● **Task directions**
Transcribe the listing word for word.

● **Dataset content**
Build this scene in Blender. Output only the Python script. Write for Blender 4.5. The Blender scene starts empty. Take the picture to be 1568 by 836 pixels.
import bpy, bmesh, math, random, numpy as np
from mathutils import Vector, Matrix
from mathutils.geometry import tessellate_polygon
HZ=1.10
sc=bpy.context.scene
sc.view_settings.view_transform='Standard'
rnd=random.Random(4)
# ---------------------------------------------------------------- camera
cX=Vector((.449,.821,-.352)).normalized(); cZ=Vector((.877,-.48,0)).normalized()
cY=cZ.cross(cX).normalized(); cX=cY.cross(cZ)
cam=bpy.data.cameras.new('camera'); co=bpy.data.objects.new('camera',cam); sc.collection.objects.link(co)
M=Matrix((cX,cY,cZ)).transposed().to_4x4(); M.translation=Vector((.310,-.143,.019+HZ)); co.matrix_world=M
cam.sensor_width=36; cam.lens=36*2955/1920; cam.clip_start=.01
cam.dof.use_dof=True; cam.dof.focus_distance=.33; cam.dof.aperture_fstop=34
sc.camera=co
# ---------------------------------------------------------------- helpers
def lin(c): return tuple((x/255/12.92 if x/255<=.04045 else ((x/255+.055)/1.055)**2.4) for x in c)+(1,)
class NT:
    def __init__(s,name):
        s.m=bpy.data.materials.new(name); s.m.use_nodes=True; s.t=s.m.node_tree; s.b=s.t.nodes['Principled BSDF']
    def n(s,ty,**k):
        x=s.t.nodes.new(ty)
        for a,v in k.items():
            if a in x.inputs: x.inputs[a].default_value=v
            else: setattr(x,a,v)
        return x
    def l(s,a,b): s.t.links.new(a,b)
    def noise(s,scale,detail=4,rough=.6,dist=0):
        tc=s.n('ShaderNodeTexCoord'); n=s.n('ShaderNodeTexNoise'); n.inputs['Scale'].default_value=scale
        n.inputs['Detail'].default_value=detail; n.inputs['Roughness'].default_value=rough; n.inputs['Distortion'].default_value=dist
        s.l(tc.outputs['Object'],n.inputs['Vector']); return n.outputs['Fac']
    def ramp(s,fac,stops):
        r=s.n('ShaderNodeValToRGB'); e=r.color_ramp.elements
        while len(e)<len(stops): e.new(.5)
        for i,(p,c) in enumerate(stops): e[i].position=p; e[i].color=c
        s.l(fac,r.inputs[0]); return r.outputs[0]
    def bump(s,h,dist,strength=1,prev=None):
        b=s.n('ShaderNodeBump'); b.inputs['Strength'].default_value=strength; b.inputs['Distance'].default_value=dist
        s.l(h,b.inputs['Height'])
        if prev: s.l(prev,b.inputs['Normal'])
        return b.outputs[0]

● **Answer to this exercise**
Build this scene in Blender. Output only the Python script. Write for Blender 4.5. The Blender scene starts empty. Take the picture to be 1568 by 836 pixels.
import bpy, bmesh, math, random, numpy as np
from mathutils import Vector, Matrix
from mathutils.geometry import tessellate_polygon
HZ=1.10
sc=bpy.context.scene
sc.view_settings.view_transform='Standard'
rnd=random.Random(4)
# ---------------------------------------------------------------- camera
cX=Vector((.449,.821,-.352)).normalized(); cZ=Vector((.877,-.48,0)).normalized()
cY=cZ.cross(cX).normalized(); cX=cY.cross(cZ)
cam=bpy.data.cameras.new('camera'); co=bpy.data.objects.new('camera',cam); sc.collection.objects.link(co)
M=Matrix((cX,cY,cZ)).transposed().to_4x4(); M.translation=Vector((.310,-.143,.019+HZ)); co.matrix_world=M
cam.sensor_width=36; cam.lens=36*2955/1920; cam.clip_start=.01
cam.dof.use_dof=True; cam.dof.focus_distance=.33; cam.dof.aperture_fstop=34
sc.camera=co
# ---------------------------------------------------------------- helpers
def lin(c): return tuple((x/255/12.92 if x/255<=.04045 else ((x/255+.055)/1.055)**2.4) for x in c)+(1,)
class NT:
    def __init__(s,name):
        s.m=bpy.data.materials.new(name); s.m.use_nodes=True; s.t=s.m.node_tree; s.b=s.t.nodes['Principled BSDF']
    def n(s,ty,**k):
        x=s.t.nodes.new(ty)
        for a,v in k.items():
            if a in x.inputs: x.inputs[a].default_value=v
            else: setattr(x,a,v)
        return x
    def l(s,a,b): s.t.links.new(a,b)
    def noise(s,scale,detail=4,rough=.6,dist=0):
        tc=s.n('ShaderNodeTexCoord'); n=s.n('ShaderNodeTexNoise'); n.inputs['Scale'].default_value=scale
        n.inputs['Detail'].default_value=detail; n.inputs['Roughness'].default_value=rough; n.inputs['Distortion'].default_value=dist
        s.l(tc.outputs['Object'],n.inputs['Vector']); return n.outputs['Fac']
    def ramp(s,fac,stops):
        r=s.n('ShaderNodeValToRGB'); e=r.color_ramp.elements
        while len(e)<len(stops): e.new(.5)
        for i,(p,c) in enumerate(stops): e[i].position=p; e[i].color=c
        s.l(fac,r.inputs[0]); return r.outputs[0]
    def bump(s,h,dist,strength=1,prev=None):
        b=s.n('ShaderNodeBump'); b.inputs['Strength'].default_value=strength; b.inputs['Distance'].default_value=dist
        s.l(h,b.inputs['Height'])
        if prev: s.l(prev,b.inputs['Normal'])
        return b.outputs[0]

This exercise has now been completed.